# START OF Data provided

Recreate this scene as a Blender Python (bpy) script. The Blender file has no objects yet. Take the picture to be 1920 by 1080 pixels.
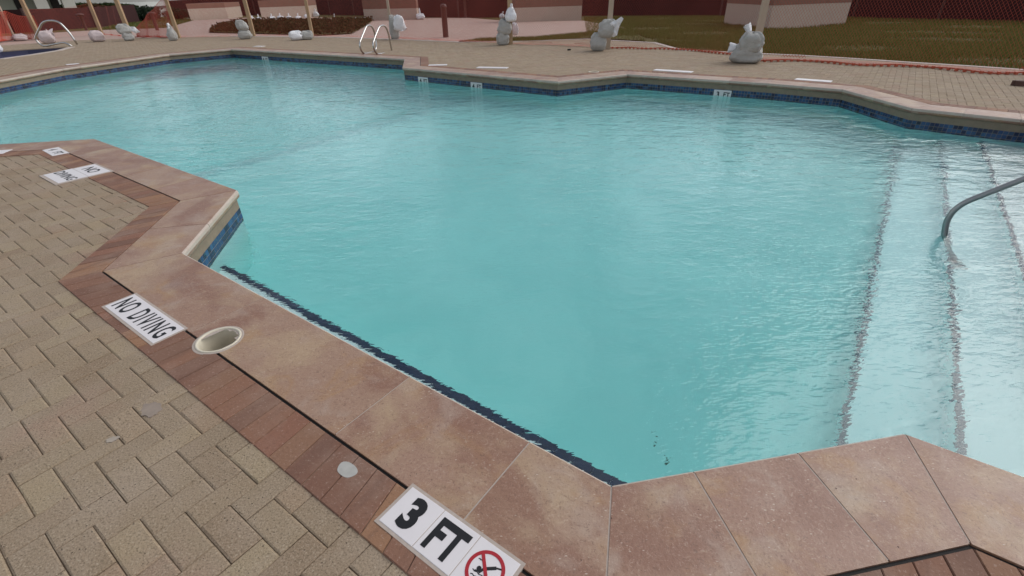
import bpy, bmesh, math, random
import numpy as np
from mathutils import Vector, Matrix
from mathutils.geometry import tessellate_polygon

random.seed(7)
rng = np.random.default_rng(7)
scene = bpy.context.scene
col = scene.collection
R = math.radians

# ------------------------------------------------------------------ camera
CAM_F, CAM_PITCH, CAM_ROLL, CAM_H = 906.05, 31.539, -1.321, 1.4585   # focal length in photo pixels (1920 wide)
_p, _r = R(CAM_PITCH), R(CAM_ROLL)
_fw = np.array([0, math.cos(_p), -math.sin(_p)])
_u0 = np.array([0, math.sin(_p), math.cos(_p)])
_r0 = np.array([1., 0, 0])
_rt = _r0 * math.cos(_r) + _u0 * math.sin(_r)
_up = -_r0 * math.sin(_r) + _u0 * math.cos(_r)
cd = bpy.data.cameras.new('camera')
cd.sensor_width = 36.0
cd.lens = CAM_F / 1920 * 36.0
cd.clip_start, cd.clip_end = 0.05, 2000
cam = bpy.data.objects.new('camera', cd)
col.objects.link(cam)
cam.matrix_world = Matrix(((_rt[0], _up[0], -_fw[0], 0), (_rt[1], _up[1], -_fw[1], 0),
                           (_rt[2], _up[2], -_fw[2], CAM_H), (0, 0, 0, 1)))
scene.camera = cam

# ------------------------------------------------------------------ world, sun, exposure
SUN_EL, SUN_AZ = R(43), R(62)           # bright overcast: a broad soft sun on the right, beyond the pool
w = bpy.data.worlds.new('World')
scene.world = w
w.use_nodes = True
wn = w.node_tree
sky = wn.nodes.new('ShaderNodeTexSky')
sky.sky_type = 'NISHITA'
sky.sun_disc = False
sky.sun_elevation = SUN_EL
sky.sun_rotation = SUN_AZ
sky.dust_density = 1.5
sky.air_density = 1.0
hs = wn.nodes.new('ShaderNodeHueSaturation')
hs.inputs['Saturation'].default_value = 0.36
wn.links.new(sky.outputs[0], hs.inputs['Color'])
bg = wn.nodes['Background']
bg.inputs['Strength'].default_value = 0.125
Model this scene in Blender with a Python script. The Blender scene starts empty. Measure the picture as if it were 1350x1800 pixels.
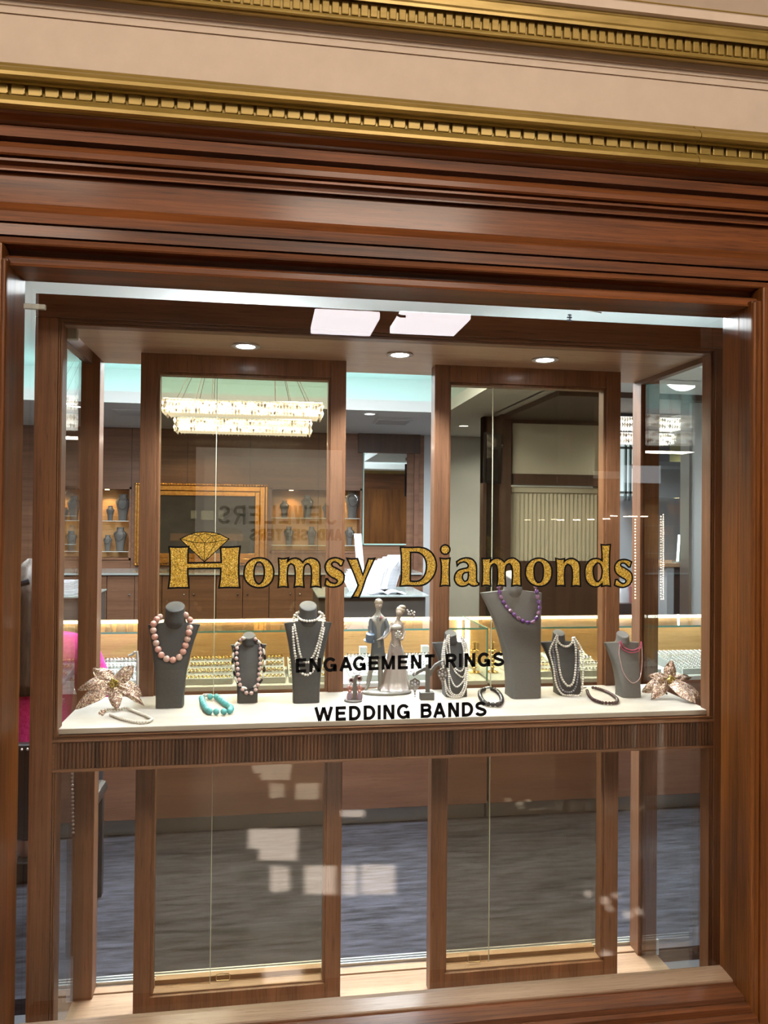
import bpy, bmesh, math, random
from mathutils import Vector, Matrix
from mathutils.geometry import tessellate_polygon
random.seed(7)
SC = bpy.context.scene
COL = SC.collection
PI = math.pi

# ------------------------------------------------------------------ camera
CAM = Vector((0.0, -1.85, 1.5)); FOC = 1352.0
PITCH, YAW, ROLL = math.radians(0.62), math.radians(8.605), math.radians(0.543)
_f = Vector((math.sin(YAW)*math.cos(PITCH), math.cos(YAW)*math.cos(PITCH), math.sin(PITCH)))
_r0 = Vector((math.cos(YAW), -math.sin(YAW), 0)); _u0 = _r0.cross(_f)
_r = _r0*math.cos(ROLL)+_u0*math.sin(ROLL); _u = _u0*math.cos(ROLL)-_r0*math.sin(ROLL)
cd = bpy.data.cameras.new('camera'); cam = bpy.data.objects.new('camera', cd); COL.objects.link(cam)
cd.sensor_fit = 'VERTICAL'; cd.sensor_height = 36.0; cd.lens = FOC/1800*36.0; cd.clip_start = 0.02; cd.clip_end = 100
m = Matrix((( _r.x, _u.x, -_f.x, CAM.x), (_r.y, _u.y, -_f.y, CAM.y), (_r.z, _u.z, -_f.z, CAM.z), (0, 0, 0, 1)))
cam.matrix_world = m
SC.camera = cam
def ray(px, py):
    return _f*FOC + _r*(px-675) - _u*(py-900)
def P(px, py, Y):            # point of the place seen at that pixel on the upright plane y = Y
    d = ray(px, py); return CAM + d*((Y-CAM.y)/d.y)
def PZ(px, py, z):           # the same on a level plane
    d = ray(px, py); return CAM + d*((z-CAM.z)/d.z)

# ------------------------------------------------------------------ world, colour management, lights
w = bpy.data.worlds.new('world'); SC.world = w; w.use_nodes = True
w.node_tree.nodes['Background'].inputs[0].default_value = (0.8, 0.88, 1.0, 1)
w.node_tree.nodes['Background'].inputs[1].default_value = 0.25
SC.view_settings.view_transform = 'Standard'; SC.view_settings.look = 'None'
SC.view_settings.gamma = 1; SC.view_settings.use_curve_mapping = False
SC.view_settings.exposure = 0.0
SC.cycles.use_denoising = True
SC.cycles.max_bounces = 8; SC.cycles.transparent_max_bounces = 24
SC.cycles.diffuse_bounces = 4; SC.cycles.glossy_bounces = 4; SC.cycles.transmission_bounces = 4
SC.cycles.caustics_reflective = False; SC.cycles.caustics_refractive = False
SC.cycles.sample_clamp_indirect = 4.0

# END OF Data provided

*Task objective*. Copy out every line of the material above exactly, skipping the pictures.

*Output of the exercise*.
Recreate this scene as a Blender Python (bpy) script. The Blender file has no objects yet. Take the picture to be 1920 by 1080 pixels.
import bpy, bmesh, math, random
import numpy as np
from mathutils import Vector, Matrix
from mathutils.geometry import tessellate_polygon

random.seed(7)
rng = np.random.default_rng(7)
scene = bpy.context.scene
col = scene.collection
R = math.radians

# ------------------------------------------------------------------ camera
CAM_F, CAM_PITCH, CAM_ROLL, CAM_H = 906.05, 31.539, -1.321, 1.4585   # focal length in photo pixels (1920 wide)
_p, _r = R(CAM_PITCH), R(CAM_ROLL)
_fw = np.array([0, math.cos(_p), -math.sin(_p)])
_u0 = np.array([0, math.sin(_p), math.cos(_p)])
_r0 = np.array([1., 0, 0])
_rt = _r0 * math.cos(_r) + _u0 * math.sin(_r)
_up = -_r0 * math.sin(_r) + _u0 * math.cos(_r)
cd = bpy.data.cameras.new('camera')
cd.sensor_width = 36.0
cd.lens = CAM_F / 1920 * 36.0
cd.clip_start, cd.clip_end = 0.05, 2000
cam = bpy.data.objects.new('camera', cd)
col.objects.link(cam)
cam.matrix_world = Matrix(((_rt[0], _up[0], -_fw[0], 0), (_rt[1], _up[1], -_fw[1], 0),
                           (_rt[2], _up[2], -_fw[2], CAM_H), (0, 0, 0, 1)))
scene.camera = cam

# ------------------------------------------------------------------ world, sun, exposure
SUN_EL, SUN_AZ = R(43), R(62)           # bright overcast: a broad soft sun on the right, beyond the pool
w = bpy.data.worlds.new('World')
scene.world = w
w.use_nodes = True
wn = w.node_tree
sky = wn.nodes.new('ShaderNodeTexSky')
sky.sky_type = 'NISHITA'
sky.sun_disc = False
sky.sun_elevation = SUN_EL
sky.sun_rotation = SUN_AZ
sky.dust_density = 1.5
sky.air_density = 1.0
hs = wn.nodes.new('ShaderNodeHueSaturation')
hs.inputs['Saturation'].default_value = 0.36
wn.links.new(sky.outputs[0], hs.inputs['Color'])
bg = wn.nodes['Background']
bg.inputs['Strength'].default_value = 0.125
Model this scene in Blender with a Python script. The Blender scene starts empty. Measure the picture as if it were 1350x1800 pixels.
import bpy, bmesh, math, random
from mathutils import Vector, Matrix
from mathutils.geometry import tessellate_polygon
random.seed(7)
SC = bpy.context.scene
COL = SC.collection
PI = math.pi

# ------------------------------------------------------------------ camera
CAM = Vector((0.0, -1.85, 1.5)); FOC = 1352.0
PITCH, YAW, ROLL = math.radians(0.62), math.radians(8.605), math.radians(0.543)
_f = Vector((math.sin(YAW)*math.cos(PITCH), math.cos(YAW)*math.cos(PITCH), math.sin(PITCH)))
_r0 = Vector((math.cos(YAW), -math.sin(YAW), 0)); _u0 = _r0.cross(_f)
_r = _r0*math.cos(ROLL)+_u0*math.sin(ROLL); _u = _u0*math.cos(ROLL)-_r0*math.sin(ROLL)
cd = bpy.data.cameras.new('camera'); cam = bpy.data.objects.new('camera', cd); COL.objects.link(cam)
cd.sensor_fit = 'VERTICAL'; cd.sensor_height = 36.0; cd.lens = FOC/1800*36.0; cd.clip_start = 0.02; cd.clip_end = 100
m = Matrix((( _r.x, _u.x, -_f.x, CAM.x), (_r.y, _u.y, -_f.y, CAM.y), (_r.z, _u.z, -_f.z, CAM.z), (0, 0, 0, 1)))
cam.matrix_world = m
SC.camera = cam
def ray(px, py):
    return _f*FOC + _r*(px-675) - _u*(py-900)
def P(px, py, Y):            # point of the place seen at that pixel on the upright plane y = Y
    d = ray(px, py); return CAM + d*((Y-CAM.y)/d.y)
def PZ(px, py, z):           # the same on a level plane
    d = ray(px, py); return CAM + d*((z-CAM.z)/d.z)

# ------------------------------------------------------------------ world, colour management, lights
w = bpy.data.worlds.new('world'); SC.world = w; w.use_nodes = True
w.node_tree.nodes['Background'].inputs[0].default_value = (0.8, 0.88, 1.0, 1)
w.node_tree.nodes['Background'].inputs[1].default_value = 0.25
SC.view_settings.view_transform = 'Standard'; SC.view_settings.look = 'None'
SC.view_settings.gamma = 1; SC.view_settings.use_curve_mapping = False
SC.view_settings.exposure = 0.0
SC.cycles.use_denoising = True
SC.cycles.max_bounces = 8; SC.cycles.transparent_max_bounces = 24
SC.cycles.diffuse_bounces = 4; SC.cycles.glossy_bounces = 4; SC.cycles.transmission_bounces = 4
SC.cycles.caustics_reflective = False; SC.cycles.caustics_refractive = False
SC.cycles.sample_clamp_indirect = 4.0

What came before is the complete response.